Ce n’est pas le saint navire.
Mater ora pro nobis.
C’est la fuste sarrasine.
Alétis, sainte Alétis,
A l’aide. La loi Dieu.

Lasse ! la corde de sparte
A flétri la fleur de lys.
Que le feu grégeois vous arde !
Alétis, sainte Alétis,
A l’aide. La loi Dieu.

Elle est debout. Elle semble
Sainte Hélène au temps jadis.
Tout le peuple une louange.
Alétis, sainte Alétis,
A l’aide. La loi Dieu, etc.


Le Roi a écouté pieusement, dit le texte. Et il a compris, ce qui lui donne tout de suite sur nous une supériorité incontestable.
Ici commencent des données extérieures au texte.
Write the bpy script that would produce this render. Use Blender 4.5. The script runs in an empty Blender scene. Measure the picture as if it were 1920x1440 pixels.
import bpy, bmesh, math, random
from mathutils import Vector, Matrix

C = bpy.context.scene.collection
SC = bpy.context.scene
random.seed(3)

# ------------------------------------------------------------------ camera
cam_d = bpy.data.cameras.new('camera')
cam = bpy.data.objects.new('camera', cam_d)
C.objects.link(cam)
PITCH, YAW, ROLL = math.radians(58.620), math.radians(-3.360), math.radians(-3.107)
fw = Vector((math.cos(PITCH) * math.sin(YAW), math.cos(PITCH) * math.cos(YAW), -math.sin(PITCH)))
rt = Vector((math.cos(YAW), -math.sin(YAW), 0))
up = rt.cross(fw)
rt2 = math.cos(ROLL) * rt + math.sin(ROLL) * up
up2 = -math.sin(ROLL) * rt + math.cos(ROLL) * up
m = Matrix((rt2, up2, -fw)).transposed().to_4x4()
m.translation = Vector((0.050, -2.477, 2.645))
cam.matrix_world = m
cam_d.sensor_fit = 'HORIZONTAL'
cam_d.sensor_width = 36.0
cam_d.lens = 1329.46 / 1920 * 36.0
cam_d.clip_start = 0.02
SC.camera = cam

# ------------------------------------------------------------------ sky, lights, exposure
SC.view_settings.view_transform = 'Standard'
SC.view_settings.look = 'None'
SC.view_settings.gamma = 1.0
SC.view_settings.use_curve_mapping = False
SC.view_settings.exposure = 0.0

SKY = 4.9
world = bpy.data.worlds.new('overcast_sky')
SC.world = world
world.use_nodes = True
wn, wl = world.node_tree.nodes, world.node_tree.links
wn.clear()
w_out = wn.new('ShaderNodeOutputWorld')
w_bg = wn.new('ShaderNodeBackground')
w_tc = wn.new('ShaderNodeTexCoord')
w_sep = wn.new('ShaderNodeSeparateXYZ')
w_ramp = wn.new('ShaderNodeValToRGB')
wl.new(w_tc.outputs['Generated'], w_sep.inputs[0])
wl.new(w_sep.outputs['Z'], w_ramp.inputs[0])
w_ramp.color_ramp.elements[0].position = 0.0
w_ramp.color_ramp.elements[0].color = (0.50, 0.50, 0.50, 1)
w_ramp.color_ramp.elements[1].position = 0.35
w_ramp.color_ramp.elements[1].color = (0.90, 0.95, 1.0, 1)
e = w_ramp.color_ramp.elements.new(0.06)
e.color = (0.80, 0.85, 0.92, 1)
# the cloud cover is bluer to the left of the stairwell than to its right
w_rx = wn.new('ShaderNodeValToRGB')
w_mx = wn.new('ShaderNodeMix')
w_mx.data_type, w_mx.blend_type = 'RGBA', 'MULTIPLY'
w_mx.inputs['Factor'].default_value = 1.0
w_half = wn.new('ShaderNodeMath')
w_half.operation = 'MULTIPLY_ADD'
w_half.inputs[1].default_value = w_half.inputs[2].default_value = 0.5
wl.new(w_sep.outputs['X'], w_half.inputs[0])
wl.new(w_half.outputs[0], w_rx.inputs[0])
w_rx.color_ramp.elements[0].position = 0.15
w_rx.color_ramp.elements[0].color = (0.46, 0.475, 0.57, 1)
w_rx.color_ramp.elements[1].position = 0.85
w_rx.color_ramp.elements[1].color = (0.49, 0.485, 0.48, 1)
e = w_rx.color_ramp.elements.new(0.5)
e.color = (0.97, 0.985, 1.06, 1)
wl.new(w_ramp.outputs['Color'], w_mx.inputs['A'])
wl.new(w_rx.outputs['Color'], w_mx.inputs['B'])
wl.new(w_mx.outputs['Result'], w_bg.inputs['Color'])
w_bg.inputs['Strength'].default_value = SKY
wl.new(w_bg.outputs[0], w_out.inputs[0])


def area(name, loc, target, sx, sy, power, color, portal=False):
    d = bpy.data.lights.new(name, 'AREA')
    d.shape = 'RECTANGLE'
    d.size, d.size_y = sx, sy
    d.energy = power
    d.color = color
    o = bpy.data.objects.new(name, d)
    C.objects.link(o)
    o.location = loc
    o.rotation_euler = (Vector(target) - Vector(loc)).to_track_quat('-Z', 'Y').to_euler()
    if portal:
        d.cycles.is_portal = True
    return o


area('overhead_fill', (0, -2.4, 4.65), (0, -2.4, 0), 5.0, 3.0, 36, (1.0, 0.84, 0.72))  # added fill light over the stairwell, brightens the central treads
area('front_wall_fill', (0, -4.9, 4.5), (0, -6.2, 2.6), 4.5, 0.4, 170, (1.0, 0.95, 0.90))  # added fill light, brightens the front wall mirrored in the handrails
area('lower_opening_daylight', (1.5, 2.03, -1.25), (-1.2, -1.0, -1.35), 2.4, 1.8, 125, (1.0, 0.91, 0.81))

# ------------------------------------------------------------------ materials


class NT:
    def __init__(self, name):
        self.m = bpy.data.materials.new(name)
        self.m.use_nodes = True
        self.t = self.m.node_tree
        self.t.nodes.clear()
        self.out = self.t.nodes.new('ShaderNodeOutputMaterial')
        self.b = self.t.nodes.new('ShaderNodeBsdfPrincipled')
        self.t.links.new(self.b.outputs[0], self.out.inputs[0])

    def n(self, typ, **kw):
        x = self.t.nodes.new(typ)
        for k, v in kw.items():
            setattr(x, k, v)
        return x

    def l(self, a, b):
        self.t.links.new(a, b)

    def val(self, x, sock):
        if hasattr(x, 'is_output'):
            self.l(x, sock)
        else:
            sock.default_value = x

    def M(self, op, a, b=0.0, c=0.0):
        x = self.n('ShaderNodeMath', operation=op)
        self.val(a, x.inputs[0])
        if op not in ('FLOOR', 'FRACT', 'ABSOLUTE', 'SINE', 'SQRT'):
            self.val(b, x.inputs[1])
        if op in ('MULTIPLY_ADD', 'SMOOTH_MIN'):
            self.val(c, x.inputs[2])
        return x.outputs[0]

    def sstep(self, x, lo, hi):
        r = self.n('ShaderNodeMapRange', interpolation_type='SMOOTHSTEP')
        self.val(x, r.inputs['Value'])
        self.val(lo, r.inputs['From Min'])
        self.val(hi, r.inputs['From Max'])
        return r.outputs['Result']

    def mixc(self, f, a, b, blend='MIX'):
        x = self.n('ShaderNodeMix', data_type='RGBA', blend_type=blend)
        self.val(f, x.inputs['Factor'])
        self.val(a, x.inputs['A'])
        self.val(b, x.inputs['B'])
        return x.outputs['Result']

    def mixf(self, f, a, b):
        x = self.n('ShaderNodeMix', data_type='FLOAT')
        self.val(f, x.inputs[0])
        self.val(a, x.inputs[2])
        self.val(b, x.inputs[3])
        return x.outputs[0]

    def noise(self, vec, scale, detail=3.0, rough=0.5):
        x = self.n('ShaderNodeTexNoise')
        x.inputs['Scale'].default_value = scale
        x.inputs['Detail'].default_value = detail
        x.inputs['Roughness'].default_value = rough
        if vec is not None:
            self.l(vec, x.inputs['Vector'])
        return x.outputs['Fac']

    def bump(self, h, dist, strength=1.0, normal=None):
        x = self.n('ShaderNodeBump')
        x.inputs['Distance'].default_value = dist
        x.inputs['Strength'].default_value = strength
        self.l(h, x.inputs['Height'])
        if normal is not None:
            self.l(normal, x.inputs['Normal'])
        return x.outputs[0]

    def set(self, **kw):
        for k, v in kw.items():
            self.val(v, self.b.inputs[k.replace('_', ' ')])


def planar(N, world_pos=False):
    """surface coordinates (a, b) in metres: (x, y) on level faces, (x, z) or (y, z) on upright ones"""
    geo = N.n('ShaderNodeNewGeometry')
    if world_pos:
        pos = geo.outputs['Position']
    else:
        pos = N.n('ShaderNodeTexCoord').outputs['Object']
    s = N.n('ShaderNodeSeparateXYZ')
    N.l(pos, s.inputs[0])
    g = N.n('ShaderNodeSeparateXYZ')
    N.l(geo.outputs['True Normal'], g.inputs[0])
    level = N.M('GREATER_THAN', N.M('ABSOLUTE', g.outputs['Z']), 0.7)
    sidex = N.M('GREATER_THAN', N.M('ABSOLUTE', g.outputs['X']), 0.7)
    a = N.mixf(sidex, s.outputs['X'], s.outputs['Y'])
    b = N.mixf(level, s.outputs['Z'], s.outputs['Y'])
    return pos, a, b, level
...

Il dit :


Frère Léon,
elle viendra
sur une fuste
de corsaires, liée
par des cordes de sparte !


Ce n’est là que le prologue. Cela ne fait que commencer. Autre rideau d’autre couleur. Autre décor hallucinant. Nous sommes dans le port de Famagouste. Sur le môle, les corsaires se disputent autour du butin. Ils hurlent comme hurlaient les évêques grecs et latins. Tout le feu des enchères se déchaîne au sujet d’une femme, une captive, la « rose du butin. » Le capitaine Obert Embriac, blessé mortellement,.